Like their US and European counterparts, many big tech companies in China also have divisions in tax havens such the Cayman Islands, including Tencent and Alibaba. 

"Those tax havens are the black holes of global businesses, causing losses to governments around the world," He said. 

Currently, China imposes a 25-percent general corporate tax rate with exemptions for a few industries such as semiconductors. The current corporate tax rates are also way higher than the minimum global corporate tax rate. In 2020, companies were subject to 32 percent tax in France, 29.9 percent in Germany, 27.8 percent in Italy, 29.7 percent in Japan and 19 percent in the UK, according to media reports.
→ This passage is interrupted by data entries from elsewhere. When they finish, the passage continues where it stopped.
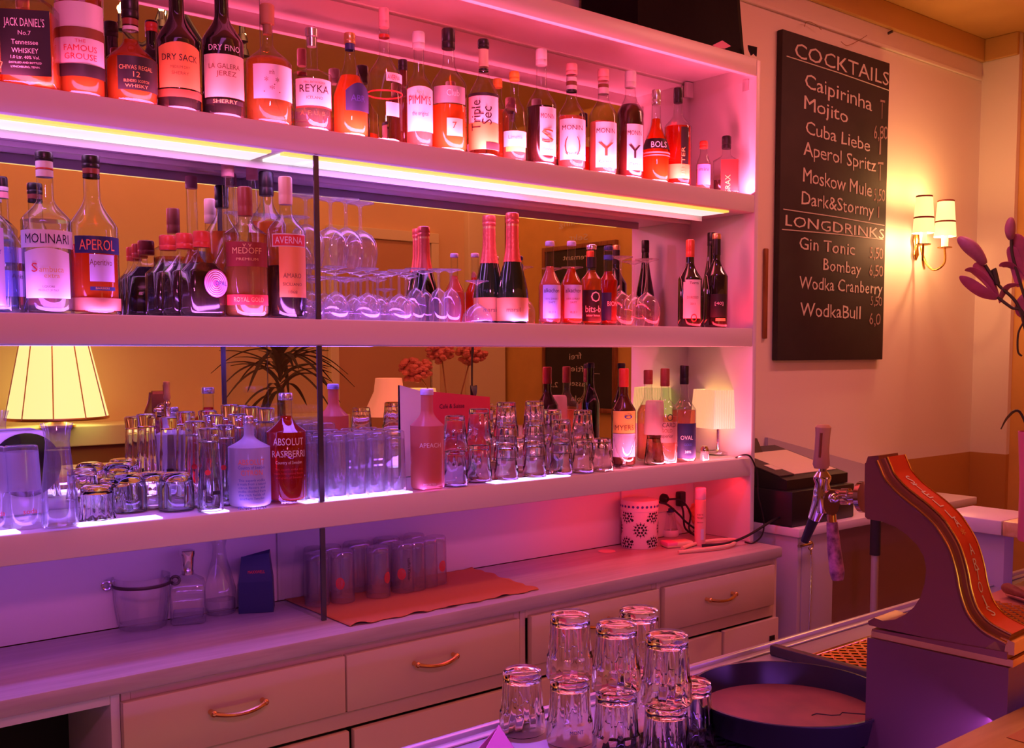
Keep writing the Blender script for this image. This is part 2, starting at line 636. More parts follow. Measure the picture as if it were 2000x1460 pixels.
def bottle(name, label, u, Y, zb, vt, vc, wc, wn, vn, vs, w, gm, cm, liq=None, labels=(), texts=(), group=None, sq=0.0,
           rings=(), bulge=.45, cat='bottle', rot=None, flat=1.0, stop=None, base=None, waist=None):
    """a bottle from picture measures at depth Y: cap vt..vc, neck to vn, shoulder to vs, half widths wc, wn, w in pixels"""
    if base is not None:
        p = atZ(u, base, zb)
        Y = p[1] + w * scl(p[0], p[1]) * .9
    x = atY(u, 600, Y)[0]
    k = scl(x, Y)
    Z = lambda v: atY(u, v, Y)[2] - zb
    r, rn, rc = w * k, wn * k, wc * k
    root = thing(name, label, cat, (x, Y, zb), face(x, Y) if rot is None else rot, group)
    zs, zn, zc, zt = Z(vs), Z(vn), Z(vc), Z(vt)
    pr = [(r * .55, .004), (r * .86, 0.0), (r * .97, .003), (r, .010)]
    if waist:
        for vv, f in waist: pr.append((r * f, Z(vv)))
    pr.append((r, zs))
    pr += ease(9, (r, zs), (rn, zn), bulge)
    pr += [(rn, zn), (rn * .97, zc - .001), (rn * .95, zc + (zt - zc) * .4)]
    G().lathe(pr, 32, sq=sq, ey=flat).obj('body', gm, root, local=True, sharp=60 if sq else 40)
    if liq:
        zl = Z(liq[0])
        pl = [(r * .80, .006), (r * .93, .012)]
        if zl <= zs: pl += [(r * .93, zl)]
        else:
            pl += [(r * .93, zs)]
            for q in ease(9, (r * .93, zs), (rn * .86, zn), bulge) + [(rn * .86, zn), (rn * .86, zc)]:
                if q[1] < zl: pl.append(q)
        G().lathe(pl, 28, sq=sq, ey=flat).obj('liquid', liq[1], root, local=True, sharp=60)
    if stop:
        G().lathe([(rn * .8, zc - .02), (rn * .85, zc), (rc, zc + .002), (rc * 1.05, zt - .003), (rc * .9, zt)], 20).obj('stopper', cm, root, local=True)
    else:
        h = zt - zc
        G().lathe([(rc * .96, zc), (rc, zc + h * .06), (rc, zc + h * .30), (rc * .97, zc + h * .33), (rc, zc + h * .36), (rc, zt - .004), (rc * .94, zt - .001), (rc * .85, zt)], 24).obj('cap', cm, root, local=True)
    for (va, vb, rm) in rings:
        za, z2 = Z(vb), Z(va)
        def rr(z):
            q = pr
            for i in range(len(q) - 1):
                if q[i][1] <= z <= q[i + 1][1] and q[i + 1][1] > q[i][1]:
                    t = (z - q[i][1]) / (q[i + 1][1] - q[i][1])
                    return q[i][0] + (q[i + 1][0] - q[i][0]) * t
            return rn
        n = 5
        rp = [(rr(za + (z2 - za) * i / n) * 1.02 + .0004, za + (z2 - za) * i / n) for i in range(n + 1)]
        G().lathe(rp, 28, cap0=False, cap1=False, sq=sq if za < zs else 0, ey=flat if za < zs else 1).obj('band', rm, root, local=True)
    R = r * flat if sq else r
    lo = None
    for li, L in enumerate(labels):
        va, vb, da, db, lm = L[:5]
        arch = L[5] * k if len(L) > 5 else 0
        cl = lambda d: max(-.985, min(.985, d / w))
        if sq: a0, a1 = da * k, db * k
        else: a0, a1 = asin(cl(da)), asin(cl(db))
        V, F = patch(R * 1.012, a0, a1, Z(vb), Z(va), .0004 + .0004 * li, sq=bool(sq), arch=arch)
        o = mesh('label', V, F, lm, root, local=True)
        if lo is None: lo = o
    for t in texts:
        st, v, h, d, wd, tm = t[:6]
        up = len(t) > 6
        V, F = textbox(st, h * k, wd * k if wd else None)
        if up: V = [(-y, x) for x, y in V]
        cl = max(-.95, min(.95, d / w))
        a = d * k if sq else asin(cl)
        V, F = wrap(V, F, R * 1.012, Z(v), a, .0024, bool(sq))
        mesh('lettering', V, F, tm, lo or root, local=True, smooth=False)
    return root

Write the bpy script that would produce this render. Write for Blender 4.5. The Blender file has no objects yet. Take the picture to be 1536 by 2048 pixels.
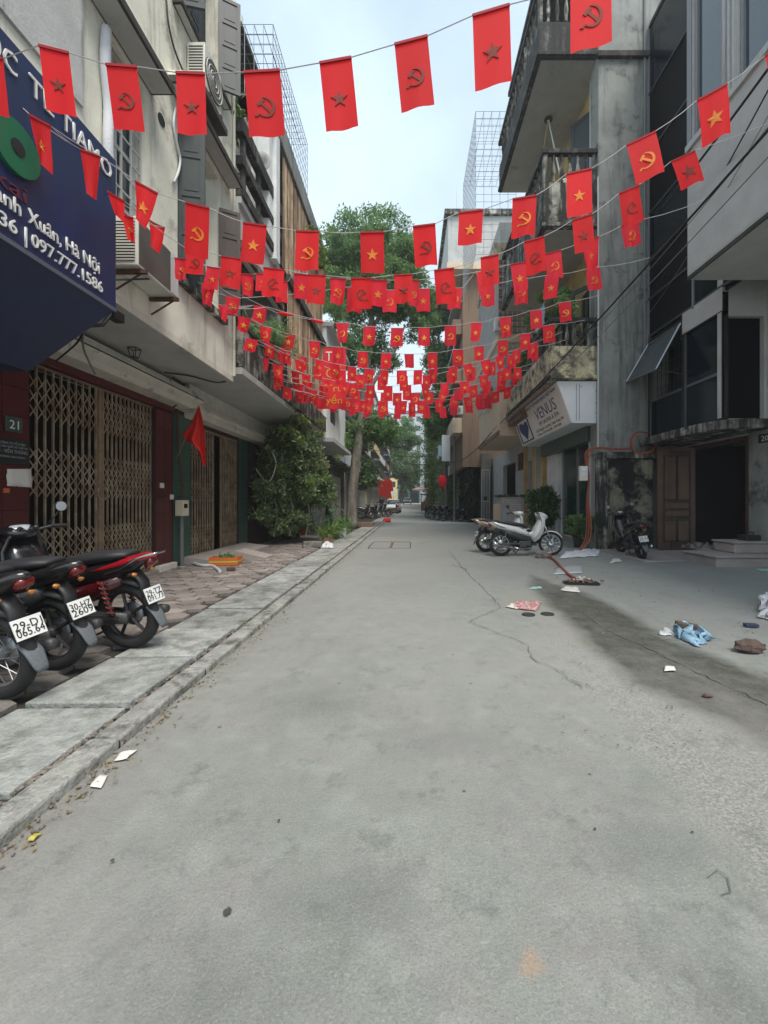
import bpy, math, random
import numpy as np
from mathutils import Vector, Matrix, noise as mnoise
random.seed(7); np.random.seed(7)
S = bpy.context.scene
R = math.radians
PI = math.pi

# ------------------------------------------------------------------ camera, sky, sun, exposure
F, CX, CY, H = 840.0, 820.0, 1003.0, 1.3       # focal length in photo pixels, vanishing point, eye height
cam = bpy.data.cameras.new('camera'); camo = bpy.data.objects.new('camera', cam)
S.collection.objects.link(camo); S.camera = camo
camo.location = (0, 0, H); camo.rotation_euler = (PI/2, 0, 0)
cam.sensor_fit = 'HORIZONTAL'; cam.sensor_width = 36; cam.lens = F/1536*36
cam.shift_x = -(CX-768)/1536; cam.shift_y = -(1024-CY)/1536
cam.clip_start = .05; cam.clip_end = 2000
SUN_EL, SUN_AZ = R(62), R(150)
wd = bpy.data.worlds.new('World'); S.world = wd; wd.use_nodes = True
nt = wd.node_tree; nt.nodes.clear()
def N(t, ty, **k):
    n = t.nodes.new(ty)
    for a, b in k.items(): setattr(n, a, b)
    return n
out = N(nt, 'ShaderNodeOutputWorld'); bg = N(nt, 'ShaderNodeBackground'); bg.inputs[1].default_value = .1
sky = N(nt, 'ShaderNodeTexSky', sky_type='NISHITA', sun_disc=False, sun_elevation=SUN_EL, sun_rotation=SUN_AZ)
sky.air_density = 1.2; sky.dust_density = 4.0; sky.ozone_density = 2
tc = N(nt, 'ShaderNodeTexCoord'); sp = N(nt, 'ShaderNodeSeparateXYZ'); nt.links.new(tc.outputs['Generated'], sp.inputs[0])
rp = N(nt, 'ShaderNodeValToRGB'); nt.links.new(sp.outputs[2], rp.inputs[0])
rp.color_ramp.elements[0].position = 0.02; rp.color_ramp.elements[0].color = (.90, .97, 1.0, 1)
rp.color_ramp.elements[1].position = .85; rp.color_ramp.elements[1].color = (.52, .66, .80, 1)
e = rp.color_ramp.elements.new(.42); e.color = (.66, .81, .92, 1)
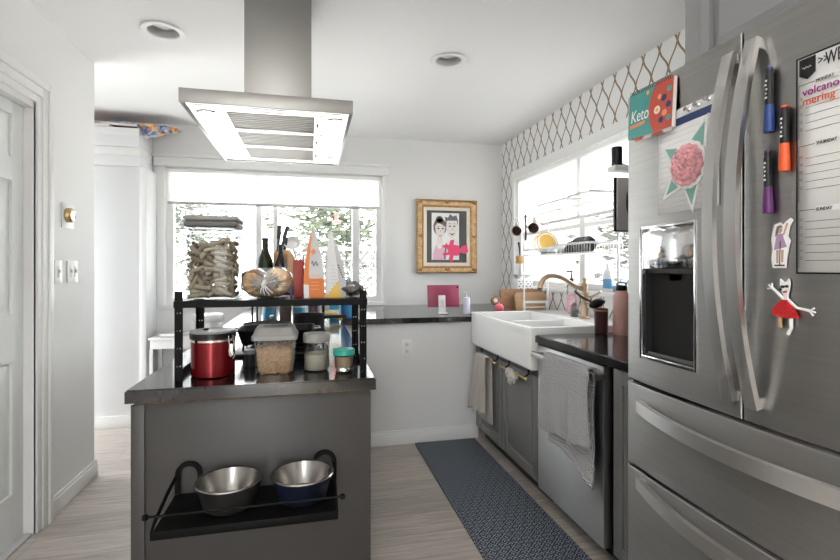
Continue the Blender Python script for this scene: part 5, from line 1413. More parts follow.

Although the agreement is being hailed as an unprecedented commitment to reform the century-old tax system to fit the digital age, key details remain undecided, and it will be difficult to implement, according to He.

"First, it will require global agreement and collaboration, including from the tax havens that reap benefits from the current system. Second, it will also need legislatures across the globe to make actionable plans," He added. "The G7 deal is a good start, but its deals don't always deliver results."

The deal is reportedly already on the agenda for the G20 meeting to be held in Venice next month.